MATERIAL PROVIDED:
_ _ _ _

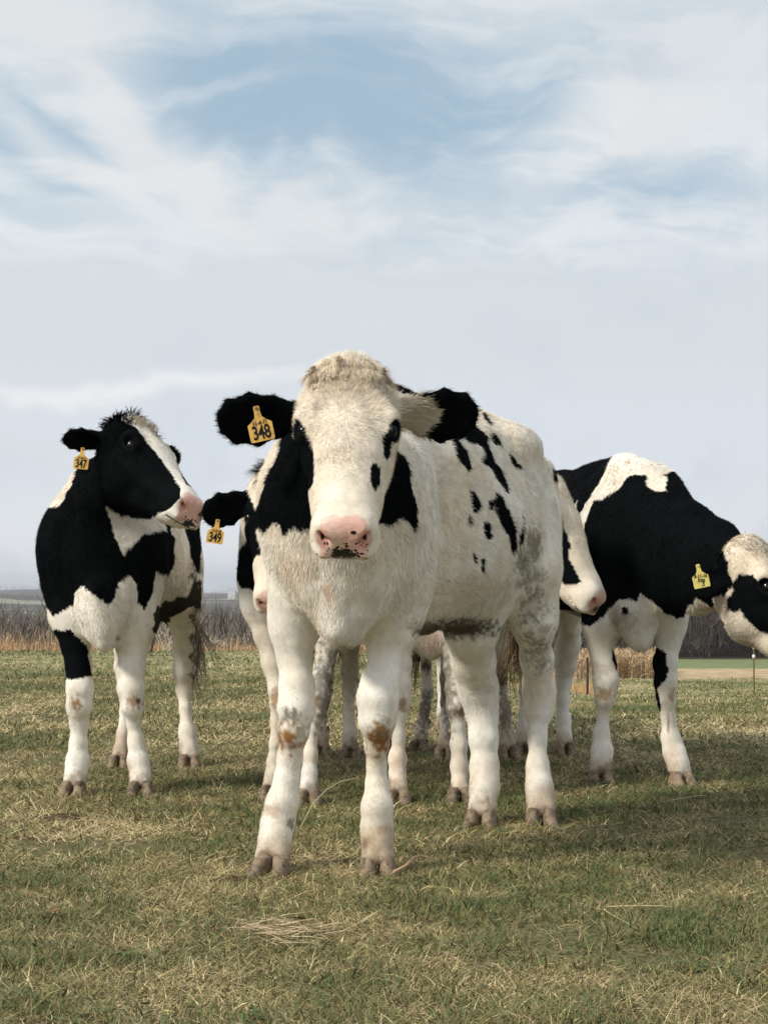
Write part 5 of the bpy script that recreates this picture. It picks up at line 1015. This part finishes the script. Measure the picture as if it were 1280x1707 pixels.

_ _ _ _

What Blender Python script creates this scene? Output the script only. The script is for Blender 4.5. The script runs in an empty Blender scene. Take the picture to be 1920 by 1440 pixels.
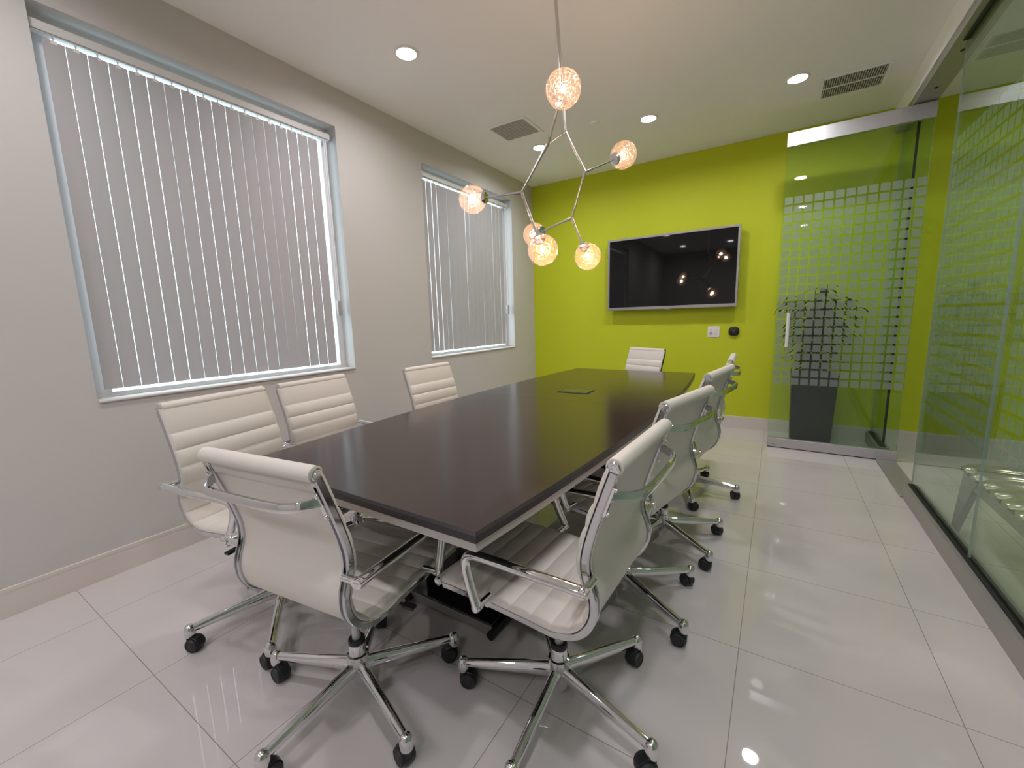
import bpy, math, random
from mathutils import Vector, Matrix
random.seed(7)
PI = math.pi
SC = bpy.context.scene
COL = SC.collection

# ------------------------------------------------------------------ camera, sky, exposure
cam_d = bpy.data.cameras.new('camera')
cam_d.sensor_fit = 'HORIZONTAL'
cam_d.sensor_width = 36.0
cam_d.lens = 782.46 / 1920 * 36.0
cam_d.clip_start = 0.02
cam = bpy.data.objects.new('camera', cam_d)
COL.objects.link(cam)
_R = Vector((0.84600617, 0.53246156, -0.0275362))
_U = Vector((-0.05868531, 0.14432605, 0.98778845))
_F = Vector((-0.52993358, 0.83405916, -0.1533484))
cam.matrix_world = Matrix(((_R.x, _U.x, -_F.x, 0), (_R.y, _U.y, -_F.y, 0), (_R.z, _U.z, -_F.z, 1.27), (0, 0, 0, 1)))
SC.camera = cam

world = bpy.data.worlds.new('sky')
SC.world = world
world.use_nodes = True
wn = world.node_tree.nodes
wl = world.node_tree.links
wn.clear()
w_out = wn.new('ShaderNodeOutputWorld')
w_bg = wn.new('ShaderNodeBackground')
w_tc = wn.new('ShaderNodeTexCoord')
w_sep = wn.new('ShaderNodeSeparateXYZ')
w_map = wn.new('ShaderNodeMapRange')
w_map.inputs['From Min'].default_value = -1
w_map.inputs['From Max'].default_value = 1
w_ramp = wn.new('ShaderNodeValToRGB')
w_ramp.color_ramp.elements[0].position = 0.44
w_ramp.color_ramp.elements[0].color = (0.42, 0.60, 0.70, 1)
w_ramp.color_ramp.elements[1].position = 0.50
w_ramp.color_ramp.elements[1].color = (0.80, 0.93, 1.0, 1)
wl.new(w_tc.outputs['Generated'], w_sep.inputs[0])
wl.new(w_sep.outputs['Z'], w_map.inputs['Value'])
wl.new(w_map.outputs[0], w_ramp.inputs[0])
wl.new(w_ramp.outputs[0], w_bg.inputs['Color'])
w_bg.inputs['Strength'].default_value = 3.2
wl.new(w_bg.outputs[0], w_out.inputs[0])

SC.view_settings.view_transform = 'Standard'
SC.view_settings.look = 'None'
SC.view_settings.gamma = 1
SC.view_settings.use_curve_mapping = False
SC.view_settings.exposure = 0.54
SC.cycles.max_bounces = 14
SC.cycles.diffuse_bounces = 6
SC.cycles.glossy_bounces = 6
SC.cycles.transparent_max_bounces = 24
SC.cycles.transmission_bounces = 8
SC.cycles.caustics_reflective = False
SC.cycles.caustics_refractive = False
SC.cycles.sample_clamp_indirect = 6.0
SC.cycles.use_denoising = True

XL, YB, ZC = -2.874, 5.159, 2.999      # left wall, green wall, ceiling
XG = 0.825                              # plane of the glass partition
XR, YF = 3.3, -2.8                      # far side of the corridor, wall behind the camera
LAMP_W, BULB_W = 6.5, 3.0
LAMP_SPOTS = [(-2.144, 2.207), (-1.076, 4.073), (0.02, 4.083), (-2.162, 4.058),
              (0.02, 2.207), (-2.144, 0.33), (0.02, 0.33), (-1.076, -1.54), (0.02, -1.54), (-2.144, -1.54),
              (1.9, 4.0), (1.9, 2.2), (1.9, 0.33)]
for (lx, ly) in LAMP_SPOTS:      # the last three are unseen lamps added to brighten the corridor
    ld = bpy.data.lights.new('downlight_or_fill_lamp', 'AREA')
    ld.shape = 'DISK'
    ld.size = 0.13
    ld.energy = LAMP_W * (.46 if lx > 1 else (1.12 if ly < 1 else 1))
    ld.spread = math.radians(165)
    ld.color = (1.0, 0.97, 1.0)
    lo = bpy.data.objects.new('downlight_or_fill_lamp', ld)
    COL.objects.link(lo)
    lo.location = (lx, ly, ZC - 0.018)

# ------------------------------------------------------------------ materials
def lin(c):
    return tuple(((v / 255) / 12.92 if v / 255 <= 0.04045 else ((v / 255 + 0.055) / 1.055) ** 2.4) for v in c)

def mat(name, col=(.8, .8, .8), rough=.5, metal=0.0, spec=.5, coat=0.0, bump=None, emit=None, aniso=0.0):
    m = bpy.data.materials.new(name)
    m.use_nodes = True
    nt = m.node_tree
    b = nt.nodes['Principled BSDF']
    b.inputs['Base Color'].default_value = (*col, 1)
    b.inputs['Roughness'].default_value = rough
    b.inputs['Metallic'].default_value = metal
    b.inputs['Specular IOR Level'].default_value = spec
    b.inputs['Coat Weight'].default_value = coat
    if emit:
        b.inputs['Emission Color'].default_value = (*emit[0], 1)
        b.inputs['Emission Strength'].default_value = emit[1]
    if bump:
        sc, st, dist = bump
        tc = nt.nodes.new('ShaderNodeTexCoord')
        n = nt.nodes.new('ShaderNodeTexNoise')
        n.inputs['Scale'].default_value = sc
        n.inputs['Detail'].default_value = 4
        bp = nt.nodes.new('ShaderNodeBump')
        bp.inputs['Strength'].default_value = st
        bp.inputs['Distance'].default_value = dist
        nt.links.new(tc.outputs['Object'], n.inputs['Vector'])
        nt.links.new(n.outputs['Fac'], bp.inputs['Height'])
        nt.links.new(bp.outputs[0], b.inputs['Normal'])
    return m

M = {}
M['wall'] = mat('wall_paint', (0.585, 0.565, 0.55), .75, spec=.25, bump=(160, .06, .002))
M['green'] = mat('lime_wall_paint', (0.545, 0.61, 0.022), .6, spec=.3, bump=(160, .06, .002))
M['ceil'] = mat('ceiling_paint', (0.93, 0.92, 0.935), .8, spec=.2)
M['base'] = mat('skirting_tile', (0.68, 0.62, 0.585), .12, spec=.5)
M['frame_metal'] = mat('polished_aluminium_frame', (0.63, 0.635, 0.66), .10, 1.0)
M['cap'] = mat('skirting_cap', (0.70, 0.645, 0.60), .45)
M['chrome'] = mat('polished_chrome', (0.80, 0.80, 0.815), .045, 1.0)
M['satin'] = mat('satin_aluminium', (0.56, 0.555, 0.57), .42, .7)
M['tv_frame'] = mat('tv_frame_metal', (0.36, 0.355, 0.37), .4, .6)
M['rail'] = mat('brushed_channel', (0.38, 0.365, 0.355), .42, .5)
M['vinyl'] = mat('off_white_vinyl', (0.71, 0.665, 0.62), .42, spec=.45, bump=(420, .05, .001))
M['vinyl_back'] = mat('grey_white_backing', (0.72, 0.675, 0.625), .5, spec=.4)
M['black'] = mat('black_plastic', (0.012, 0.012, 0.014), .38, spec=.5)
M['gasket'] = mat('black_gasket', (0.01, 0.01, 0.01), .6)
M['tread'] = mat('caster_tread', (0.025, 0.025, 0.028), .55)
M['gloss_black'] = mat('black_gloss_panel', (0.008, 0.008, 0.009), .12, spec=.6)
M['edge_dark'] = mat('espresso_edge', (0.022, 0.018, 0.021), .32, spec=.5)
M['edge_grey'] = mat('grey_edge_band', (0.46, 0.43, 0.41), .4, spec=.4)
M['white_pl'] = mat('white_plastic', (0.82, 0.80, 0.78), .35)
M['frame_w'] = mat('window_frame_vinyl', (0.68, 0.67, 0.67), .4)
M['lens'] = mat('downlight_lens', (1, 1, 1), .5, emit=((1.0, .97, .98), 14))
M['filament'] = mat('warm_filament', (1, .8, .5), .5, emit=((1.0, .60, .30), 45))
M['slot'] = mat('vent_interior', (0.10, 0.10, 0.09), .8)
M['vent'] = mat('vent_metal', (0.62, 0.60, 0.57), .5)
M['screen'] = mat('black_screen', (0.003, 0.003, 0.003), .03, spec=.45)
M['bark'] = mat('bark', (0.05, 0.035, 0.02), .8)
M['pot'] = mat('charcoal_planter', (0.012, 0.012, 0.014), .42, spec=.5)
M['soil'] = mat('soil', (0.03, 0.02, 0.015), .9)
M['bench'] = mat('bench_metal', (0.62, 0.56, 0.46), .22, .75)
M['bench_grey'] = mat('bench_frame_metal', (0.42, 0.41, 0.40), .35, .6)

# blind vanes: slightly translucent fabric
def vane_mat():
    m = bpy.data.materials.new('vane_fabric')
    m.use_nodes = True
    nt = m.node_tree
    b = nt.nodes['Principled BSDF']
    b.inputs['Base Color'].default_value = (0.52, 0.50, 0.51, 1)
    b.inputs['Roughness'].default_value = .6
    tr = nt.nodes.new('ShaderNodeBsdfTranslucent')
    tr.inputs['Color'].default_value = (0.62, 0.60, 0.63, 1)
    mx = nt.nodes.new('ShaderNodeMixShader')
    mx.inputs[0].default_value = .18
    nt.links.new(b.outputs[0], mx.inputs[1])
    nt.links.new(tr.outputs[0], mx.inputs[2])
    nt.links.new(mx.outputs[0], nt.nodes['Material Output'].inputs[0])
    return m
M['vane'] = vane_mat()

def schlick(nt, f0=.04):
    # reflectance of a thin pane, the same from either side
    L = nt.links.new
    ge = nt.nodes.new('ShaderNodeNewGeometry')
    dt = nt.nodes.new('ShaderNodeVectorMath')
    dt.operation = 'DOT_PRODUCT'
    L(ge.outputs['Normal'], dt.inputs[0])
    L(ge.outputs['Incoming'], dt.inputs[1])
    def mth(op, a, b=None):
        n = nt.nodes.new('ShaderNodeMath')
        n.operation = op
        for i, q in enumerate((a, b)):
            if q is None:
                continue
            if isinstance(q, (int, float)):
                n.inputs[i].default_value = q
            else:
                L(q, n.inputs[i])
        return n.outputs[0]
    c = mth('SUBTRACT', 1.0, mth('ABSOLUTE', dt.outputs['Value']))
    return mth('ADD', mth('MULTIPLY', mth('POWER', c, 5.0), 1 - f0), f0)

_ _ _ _

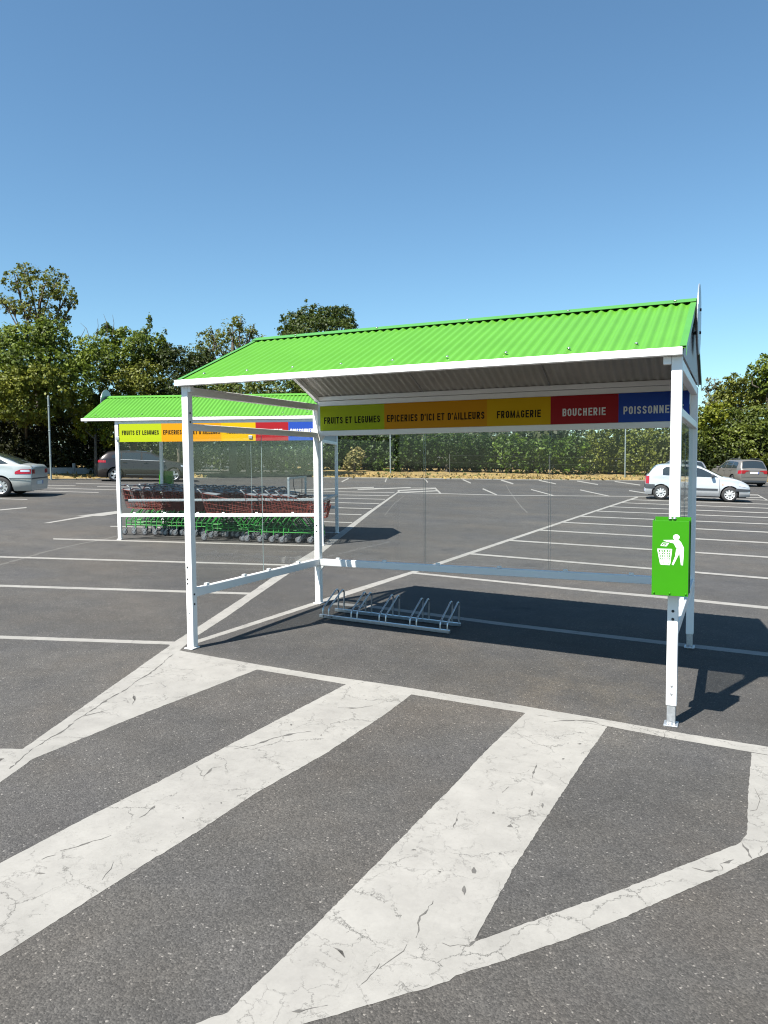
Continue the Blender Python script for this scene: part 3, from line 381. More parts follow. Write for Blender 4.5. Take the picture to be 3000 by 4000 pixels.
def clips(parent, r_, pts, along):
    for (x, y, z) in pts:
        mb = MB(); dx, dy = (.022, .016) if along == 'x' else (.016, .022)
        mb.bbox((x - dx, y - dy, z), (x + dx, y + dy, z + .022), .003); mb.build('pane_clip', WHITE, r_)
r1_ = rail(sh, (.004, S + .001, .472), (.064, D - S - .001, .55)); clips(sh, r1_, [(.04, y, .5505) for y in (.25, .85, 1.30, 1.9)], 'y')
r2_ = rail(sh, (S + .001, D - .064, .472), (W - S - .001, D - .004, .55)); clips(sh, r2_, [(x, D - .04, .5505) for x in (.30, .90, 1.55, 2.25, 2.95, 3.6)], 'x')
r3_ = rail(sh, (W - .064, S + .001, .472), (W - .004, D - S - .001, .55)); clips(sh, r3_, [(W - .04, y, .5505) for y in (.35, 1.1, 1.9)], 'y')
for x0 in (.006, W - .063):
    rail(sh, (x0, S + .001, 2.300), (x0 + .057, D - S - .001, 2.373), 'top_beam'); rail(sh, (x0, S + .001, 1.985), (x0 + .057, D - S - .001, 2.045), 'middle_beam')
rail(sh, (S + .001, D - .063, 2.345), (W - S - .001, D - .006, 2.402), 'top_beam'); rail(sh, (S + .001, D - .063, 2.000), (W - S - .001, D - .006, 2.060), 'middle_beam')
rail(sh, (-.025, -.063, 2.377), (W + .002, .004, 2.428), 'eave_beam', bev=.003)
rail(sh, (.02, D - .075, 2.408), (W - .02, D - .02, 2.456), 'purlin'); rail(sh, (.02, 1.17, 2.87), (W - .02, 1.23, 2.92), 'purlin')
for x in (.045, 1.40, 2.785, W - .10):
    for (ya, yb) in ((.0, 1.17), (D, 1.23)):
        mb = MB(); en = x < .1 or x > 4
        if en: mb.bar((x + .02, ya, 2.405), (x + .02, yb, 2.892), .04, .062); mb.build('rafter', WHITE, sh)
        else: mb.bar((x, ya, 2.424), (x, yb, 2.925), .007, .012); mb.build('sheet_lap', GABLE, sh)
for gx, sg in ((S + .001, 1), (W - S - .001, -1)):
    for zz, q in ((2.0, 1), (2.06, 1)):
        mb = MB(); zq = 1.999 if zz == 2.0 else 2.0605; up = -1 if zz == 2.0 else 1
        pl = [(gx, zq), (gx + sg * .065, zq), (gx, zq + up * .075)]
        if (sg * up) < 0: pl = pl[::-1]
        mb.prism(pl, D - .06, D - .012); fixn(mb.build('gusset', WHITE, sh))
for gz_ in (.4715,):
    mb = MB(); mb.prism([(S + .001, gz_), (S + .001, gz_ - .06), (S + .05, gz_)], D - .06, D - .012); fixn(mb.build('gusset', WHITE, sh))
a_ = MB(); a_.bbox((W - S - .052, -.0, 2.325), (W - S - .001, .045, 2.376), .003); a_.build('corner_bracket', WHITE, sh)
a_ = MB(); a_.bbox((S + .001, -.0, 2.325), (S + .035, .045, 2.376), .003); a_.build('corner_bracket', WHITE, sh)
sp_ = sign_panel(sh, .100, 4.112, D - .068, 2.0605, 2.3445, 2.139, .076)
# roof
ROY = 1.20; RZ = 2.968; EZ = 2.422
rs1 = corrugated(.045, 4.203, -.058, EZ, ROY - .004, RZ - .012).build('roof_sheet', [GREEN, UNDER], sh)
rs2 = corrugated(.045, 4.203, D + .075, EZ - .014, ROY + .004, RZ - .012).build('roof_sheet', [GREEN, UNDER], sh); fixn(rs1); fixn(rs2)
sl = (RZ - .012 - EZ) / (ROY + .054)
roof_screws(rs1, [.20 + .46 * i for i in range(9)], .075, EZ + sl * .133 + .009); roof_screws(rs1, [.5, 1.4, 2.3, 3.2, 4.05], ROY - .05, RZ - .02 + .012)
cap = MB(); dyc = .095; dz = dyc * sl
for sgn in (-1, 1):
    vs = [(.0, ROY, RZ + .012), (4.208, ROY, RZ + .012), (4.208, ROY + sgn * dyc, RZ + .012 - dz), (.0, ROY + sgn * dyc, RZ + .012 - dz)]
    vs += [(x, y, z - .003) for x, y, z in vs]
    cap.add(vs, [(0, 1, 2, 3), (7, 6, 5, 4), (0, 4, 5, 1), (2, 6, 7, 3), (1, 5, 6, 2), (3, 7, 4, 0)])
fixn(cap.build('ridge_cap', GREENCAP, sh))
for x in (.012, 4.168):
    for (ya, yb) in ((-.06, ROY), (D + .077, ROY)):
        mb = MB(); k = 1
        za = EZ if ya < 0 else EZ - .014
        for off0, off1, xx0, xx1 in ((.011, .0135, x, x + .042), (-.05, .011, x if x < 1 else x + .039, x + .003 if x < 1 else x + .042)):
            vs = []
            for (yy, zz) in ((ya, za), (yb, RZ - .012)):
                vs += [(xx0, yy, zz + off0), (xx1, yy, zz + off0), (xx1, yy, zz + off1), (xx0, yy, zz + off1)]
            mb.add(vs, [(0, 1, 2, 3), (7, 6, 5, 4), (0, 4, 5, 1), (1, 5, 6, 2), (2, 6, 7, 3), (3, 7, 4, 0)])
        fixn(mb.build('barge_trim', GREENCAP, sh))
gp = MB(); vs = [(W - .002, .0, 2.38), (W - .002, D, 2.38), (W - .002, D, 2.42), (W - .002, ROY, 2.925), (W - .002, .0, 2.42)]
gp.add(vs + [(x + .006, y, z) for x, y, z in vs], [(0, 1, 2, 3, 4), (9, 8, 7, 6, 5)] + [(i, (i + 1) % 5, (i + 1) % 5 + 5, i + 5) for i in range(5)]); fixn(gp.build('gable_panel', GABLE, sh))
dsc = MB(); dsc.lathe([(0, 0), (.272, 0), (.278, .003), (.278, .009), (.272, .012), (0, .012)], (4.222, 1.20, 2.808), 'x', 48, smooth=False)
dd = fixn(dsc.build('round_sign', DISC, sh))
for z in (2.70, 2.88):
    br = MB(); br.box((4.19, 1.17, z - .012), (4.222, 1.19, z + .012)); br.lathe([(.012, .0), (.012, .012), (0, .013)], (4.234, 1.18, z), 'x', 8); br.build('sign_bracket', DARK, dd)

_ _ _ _

SET TASK:
Include both the line containing "What Blender Python" and the line containing "COL = SC.collection" when you write out everything between them, exactly. Leave the pictures out.

WRITTEN ANSWER:
What Blender Python script creates this scene? Output the script only. The script is for Blender 4.5. The script runs in an empty Blender scene. Take the picture to be 1920 by 1440 pixels.
import bpy, math, random
from mathutils import Vector, Matrix
random.seed(7)
PI = math.pi
SC = bpy.context.scene
COL = SC.collection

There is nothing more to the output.